Sobre o orçamento de 2019, a pasta lembra que o contingenciamento do início do ano restringiu em torno de 40% a execução da dotação primária discricionária consignada na LOA/2019.

“Tal situação comprometeu o ritmo de execução de determinadas programações. Em que pese o abrandamento do contingenciamento, no mês de maio, quando da obtenção da expansão de limite de empenho no valor de R$ 2 bilhões, convém esclarecer que ainda não houve tempo hábil suficiente para que os efeitos da mencionada expansão fossem totalmente propagados”, informa o texto lembrando que  o limite de empenho autorizado é de 78,5 % da LOA.

“A expectativa é que no segundo semestre os investimentos desta Pasta tenham ritmo de execução mais intenso, desde que assegurados os limites orçamentários e financeiros imprescindíveis ao cumprimento integral das ações planejadas para o ano em curso.”

Apagão das estradas vai se configurando inevitável

Apesar do esforço do governo em concentrar recursos em obras que estão para serem finalizadas e dos pedidos para que os parlamentares direcionem suas emendas orçamentárias para projetos que estão em fase mais madura para execução, o quadro orçamentário para 2020 tende a ser ainda mais grave em termos de gastos.

O orçamento de investimentos do ano que vem deve ser ainda menor, já que as despesas obrigatórias tendem a subir, tirando espaço do investimento dentro do limite do Teto de Gastos.
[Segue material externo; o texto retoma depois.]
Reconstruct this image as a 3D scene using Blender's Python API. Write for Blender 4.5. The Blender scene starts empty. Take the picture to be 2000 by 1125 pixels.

E o governo ainda não terá conseguido passar à iniciativa privada nem 10% da extensão de cerca de 13 mil km de rodovias previstas para ser concedidas pela primeira vez.

Em relação às condição das estradas federais, o quadro também não é favorável. O último grande programa de manutenção profunda de rodovias do país ocorreu entre os anos de 2013 e 2014, quando o atual ministro da Infraestrutura, Tarcísio de Freitas, era diretor do DNIT.

A durabilidade desse tipo de conservação é entre 5 a 7 anos, o que faz com que esteja se encerrando o ciclo na maior parte das vias federais. Se nada se modificar, o apagão do transporte vai se configurando inevitável.